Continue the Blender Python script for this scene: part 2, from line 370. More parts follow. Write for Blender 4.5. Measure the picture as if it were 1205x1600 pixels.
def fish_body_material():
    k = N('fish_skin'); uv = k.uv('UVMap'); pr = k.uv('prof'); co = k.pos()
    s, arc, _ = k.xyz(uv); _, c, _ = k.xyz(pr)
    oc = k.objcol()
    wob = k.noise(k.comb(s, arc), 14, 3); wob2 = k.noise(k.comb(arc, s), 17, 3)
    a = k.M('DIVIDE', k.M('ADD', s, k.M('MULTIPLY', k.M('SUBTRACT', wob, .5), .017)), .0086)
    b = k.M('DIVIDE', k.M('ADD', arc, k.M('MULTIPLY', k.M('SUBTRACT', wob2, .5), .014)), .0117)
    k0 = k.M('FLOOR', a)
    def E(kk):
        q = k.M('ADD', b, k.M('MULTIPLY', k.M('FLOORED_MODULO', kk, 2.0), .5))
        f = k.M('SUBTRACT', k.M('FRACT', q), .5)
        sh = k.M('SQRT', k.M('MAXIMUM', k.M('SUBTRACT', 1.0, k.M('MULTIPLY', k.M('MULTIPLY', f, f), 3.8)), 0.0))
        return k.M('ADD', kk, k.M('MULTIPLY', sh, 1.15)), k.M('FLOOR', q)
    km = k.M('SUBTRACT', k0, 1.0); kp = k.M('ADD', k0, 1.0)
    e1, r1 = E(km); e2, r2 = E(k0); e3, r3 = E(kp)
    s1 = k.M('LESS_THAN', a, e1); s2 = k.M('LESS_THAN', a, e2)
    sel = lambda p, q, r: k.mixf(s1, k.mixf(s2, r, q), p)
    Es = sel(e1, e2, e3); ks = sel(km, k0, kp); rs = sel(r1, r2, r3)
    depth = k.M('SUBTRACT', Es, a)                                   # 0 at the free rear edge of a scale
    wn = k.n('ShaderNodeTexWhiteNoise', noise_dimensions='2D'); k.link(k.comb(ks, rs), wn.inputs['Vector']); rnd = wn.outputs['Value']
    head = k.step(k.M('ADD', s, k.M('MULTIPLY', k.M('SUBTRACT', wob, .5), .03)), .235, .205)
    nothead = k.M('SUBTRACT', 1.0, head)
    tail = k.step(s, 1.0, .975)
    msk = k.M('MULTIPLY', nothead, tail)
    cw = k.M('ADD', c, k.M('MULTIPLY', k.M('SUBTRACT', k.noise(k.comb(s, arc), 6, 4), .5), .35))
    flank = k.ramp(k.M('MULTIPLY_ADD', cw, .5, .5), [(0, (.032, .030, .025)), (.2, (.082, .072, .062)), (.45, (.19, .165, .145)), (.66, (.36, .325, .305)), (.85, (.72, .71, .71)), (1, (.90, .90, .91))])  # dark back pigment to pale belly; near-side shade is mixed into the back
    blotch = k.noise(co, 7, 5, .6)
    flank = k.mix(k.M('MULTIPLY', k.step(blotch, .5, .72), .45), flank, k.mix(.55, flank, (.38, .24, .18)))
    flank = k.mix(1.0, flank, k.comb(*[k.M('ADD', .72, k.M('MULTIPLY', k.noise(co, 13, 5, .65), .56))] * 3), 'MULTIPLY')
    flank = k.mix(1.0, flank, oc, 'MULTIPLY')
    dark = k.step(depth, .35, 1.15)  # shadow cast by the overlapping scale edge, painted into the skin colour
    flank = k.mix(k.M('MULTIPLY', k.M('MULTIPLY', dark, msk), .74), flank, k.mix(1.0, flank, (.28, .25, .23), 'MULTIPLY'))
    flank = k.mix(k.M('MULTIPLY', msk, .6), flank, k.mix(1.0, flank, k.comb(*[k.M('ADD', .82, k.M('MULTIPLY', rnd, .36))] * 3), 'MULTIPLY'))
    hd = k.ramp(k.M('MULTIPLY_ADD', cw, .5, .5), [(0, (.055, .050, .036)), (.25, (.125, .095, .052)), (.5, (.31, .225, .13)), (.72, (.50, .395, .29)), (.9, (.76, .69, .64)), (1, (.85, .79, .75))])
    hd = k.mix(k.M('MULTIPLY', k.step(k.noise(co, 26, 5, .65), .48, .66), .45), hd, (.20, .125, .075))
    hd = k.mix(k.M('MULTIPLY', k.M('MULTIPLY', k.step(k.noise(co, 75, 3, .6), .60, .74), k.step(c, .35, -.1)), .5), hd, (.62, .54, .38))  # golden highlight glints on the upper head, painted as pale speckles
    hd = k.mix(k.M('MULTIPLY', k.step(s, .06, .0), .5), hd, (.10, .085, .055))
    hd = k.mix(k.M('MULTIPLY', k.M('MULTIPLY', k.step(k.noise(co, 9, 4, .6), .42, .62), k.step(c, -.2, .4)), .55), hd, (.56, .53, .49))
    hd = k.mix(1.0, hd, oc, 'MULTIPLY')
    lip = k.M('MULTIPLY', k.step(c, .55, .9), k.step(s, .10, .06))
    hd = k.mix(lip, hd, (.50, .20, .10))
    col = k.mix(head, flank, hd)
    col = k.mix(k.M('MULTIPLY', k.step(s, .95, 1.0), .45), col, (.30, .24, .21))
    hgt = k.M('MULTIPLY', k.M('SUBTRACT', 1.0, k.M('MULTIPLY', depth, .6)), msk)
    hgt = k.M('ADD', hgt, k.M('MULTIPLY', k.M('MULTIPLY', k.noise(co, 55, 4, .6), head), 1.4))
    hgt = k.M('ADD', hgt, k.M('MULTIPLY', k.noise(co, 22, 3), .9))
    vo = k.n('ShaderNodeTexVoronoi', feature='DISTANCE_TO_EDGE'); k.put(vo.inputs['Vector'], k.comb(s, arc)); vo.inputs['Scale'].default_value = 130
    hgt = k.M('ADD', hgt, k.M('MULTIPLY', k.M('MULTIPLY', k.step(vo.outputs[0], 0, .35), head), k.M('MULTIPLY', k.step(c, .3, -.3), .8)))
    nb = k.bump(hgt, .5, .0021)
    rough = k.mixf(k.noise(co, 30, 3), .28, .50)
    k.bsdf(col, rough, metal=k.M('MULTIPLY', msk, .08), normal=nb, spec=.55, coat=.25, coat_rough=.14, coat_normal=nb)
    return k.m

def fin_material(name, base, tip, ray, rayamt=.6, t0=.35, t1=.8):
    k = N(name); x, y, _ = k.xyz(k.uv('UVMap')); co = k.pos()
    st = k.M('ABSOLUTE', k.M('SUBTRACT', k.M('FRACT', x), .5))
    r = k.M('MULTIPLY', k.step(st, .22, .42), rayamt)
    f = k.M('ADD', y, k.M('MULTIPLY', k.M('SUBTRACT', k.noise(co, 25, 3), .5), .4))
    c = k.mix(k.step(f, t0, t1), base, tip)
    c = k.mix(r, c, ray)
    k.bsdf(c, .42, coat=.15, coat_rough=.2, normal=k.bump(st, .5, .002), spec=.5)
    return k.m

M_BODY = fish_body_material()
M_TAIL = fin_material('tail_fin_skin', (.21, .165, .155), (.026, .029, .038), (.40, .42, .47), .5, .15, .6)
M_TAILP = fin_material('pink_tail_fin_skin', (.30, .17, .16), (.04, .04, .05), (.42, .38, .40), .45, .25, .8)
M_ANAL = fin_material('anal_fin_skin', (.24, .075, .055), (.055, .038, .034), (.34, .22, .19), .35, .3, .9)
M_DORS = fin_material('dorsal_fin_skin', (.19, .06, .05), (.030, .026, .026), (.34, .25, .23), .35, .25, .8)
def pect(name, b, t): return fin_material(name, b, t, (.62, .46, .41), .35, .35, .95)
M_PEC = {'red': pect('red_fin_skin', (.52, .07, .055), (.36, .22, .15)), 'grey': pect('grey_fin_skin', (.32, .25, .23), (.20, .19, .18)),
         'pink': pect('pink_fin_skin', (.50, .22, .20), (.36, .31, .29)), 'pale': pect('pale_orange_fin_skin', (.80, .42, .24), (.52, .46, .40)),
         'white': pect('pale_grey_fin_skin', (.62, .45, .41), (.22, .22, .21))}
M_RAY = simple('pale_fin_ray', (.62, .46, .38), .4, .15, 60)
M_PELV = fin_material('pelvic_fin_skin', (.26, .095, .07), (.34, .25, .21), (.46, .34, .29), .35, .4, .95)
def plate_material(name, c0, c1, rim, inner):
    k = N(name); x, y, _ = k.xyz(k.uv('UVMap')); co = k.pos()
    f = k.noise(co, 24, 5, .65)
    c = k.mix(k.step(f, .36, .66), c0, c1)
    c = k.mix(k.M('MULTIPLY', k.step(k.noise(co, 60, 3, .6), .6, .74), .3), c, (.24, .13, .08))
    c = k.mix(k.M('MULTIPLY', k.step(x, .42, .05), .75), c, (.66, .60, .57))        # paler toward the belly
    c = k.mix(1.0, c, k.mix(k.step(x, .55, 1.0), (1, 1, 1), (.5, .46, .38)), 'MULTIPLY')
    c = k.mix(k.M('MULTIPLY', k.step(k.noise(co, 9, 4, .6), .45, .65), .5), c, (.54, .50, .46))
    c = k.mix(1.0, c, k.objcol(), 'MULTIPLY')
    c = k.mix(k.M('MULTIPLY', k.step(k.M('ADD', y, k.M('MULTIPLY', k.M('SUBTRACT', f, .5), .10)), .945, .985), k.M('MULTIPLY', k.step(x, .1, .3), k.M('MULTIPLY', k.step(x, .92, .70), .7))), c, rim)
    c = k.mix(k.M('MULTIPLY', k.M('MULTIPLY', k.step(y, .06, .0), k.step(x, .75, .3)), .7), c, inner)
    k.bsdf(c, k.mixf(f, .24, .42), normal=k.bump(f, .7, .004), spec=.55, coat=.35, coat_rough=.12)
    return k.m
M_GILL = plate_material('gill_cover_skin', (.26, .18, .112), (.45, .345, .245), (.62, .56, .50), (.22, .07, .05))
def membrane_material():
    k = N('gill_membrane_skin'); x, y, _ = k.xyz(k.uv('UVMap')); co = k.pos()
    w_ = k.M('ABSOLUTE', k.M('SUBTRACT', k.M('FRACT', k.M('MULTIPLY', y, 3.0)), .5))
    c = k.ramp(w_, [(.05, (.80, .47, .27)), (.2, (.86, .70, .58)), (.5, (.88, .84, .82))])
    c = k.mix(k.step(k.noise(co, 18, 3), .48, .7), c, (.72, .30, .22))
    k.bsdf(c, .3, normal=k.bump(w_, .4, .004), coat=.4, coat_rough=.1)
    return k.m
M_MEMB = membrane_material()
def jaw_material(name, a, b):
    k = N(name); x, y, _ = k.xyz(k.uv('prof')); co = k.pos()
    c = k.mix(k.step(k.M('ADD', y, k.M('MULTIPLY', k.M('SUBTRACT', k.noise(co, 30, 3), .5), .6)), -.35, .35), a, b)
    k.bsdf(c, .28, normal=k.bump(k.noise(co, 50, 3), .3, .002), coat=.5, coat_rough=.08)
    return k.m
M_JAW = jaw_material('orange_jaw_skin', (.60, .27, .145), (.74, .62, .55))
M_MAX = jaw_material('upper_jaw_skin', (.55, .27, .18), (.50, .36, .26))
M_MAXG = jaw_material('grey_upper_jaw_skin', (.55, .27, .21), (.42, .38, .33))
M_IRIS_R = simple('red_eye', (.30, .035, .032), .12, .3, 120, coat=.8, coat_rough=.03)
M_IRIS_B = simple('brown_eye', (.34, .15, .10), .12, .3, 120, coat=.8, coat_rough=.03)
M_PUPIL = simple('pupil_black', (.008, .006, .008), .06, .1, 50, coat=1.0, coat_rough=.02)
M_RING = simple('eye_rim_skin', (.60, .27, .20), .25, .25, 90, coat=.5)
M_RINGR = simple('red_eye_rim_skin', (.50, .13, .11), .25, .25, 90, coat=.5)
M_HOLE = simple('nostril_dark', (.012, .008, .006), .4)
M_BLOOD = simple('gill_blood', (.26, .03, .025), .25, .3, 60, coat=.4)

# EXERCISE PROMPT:
Where a line holds the string "normal", copy that line.

# TASK OUTPUT:
    k.bsdf(col, rough, metal=k.M('MULTIPLY', msk, .08), normal=nb, spec=.55, coat=.25, coat_rough=.14, coat_normal=nb)
    k.bsdf(c, .42, coat=.15, coat_rough=.2, normal=k.bump(st, .5, .002), spec=.5)
    k.bsdf(c, k.mixf(f, .24, .42), normal=k.bump(f, .7, .004), spec=.55, coat=.35, coat_rough=.12)
    k.bsdf(c, .3, normal=k.bump(w_, .4, .004), coat=.4, coat_rough=.1)
    k.bsdf(c, .28, normal=k.bump(k.noise(co, 50, 3), .3, .002), coat=.5, coat_rough=.08)